Nearby stands another equally moving statue of a little girl carrying a bundle of sugar cane. One-Tété Lohkay was a young woman who was enslaved on a plantation in St. Maarten. However, she rebelled and ran away from her owners to the French side. She was then chased by her plantation owners, recaptured, and brought back to the plantation. As punishment for her rebelliousness and as a warning to other slaves, the slave owners ordered that one of her breasts be removed. Thus, she became known as One-Tété Lohkay. 


However, the statue that stood out most is known simply as Tata the Bus Driver. It depicts Jean-Frederique Brooks, a bus driver who ran the school route and kept mischievous pupils firmly in line. He's kept company on the roundabout by statues of Alexander Lionald Richardson, a butcher who supposedly had 42 children, many of whom probably were on Tata's bus, and Florian Eulalie Duzanson, who baked for free for those who could not afford tasty treats. I guess you could call it a monument to local heroes.


We also crossed the Dutch-French border twice over two hours. Each crossing was marked by flags and a commemorative carin. This 87 km2 island was discovered by the Spanish explorer, Christopher Columbus, during his second voyage in 1493. However, it's been divided since 1648 between France (53 km2) and the Kingdom of the Netherlands (34 km2). While the island is an overseas possession of two European Union member states, only the French section is part of the EU.

You may wonder, how did such a tiny island come to be shared by two nations? In 1648, a treaty known as the Peace of Munster ended the Eighty Years' War between Spain and the Dutch Republic. As a result, the Spanish no longer required an active naval base in the Caribbean. Furthermore, St. Martin barely turned a profit for its colonial masters, so they swiftly abandoned it.

The Kingdom of France and the Dutch Republic jointly reclaimed the island on 23 March 1648. In a magnanimous moment, they agreed to divide the island between their two territories and created a formal border with the signing of the Treaty of Concordia. Subsequent conflicts have generated 16 border changes over the years. It's been stable since 1816, aside from a minor tweak in 2023. This recent change clarified the status of a body of water called the Oyster Pond. A dispute over the border’s location meant debris had never been cleared from the water after Hurricane Irma struck in 2017.

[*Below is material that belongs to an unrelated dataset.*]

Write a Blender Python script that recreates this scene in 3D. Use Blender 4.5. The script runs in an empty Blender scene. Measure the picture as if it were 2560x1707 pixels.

This afternoon, we’re back on board our ship and preparing to sail back to the U.S. Virgin Islands. We learned yesterday that 183 passengers who joined the cruise a week ago are continuing on this second leg. Some time ago, we discovered that the cruise we’ve booked was actually two 7-day cruises marketed as a single itinerary under a common booking code. It was the only itinerary marketed this way by Silversea, and it subsequently disappeared from its website months ago. We’ve yet to find out why this itinerary is so unique. Its extensive itinerary certainly caught my eye. I've never seen anything like it.


UPDATE: 11:00pm
Garry and I have just returned from dinner at La Dame, our cruise ship's premier restaurant.  We thought it would be a great way to celebrate the halfway point in our cruise. We reserved our table months ago and paid a hefty USD120 surcharge for the privilege. Jackets were also mandatory for gentlemen. 

Sadly, much like this morning's tour, the experience was rather underwhelming. We were greeted by a rather surly Frenchman on arrival (why do so many staff in fine-dining French restaurants have such a condescending attitude?). Much to our surprise, the restaurant was also half-empty. We could have walked in without a reservation. 

The meal started with an impressive caviar experience, but went downhill from there. Our entrees were a disappointment, and the mains were a mixed bag. I ordered a Dover Sole, which was delicious, while Garry went for the steak. His meat was chewy and filled with sinew.  Our final verdict. It was a nice meal, but no better than any other we've enjoyed on board. It definitely wasn't worth an AUD185 surcharge.  

We've booked to dine here again on the final night of our cruise. However, after this evening's experience, we're having second thoughts.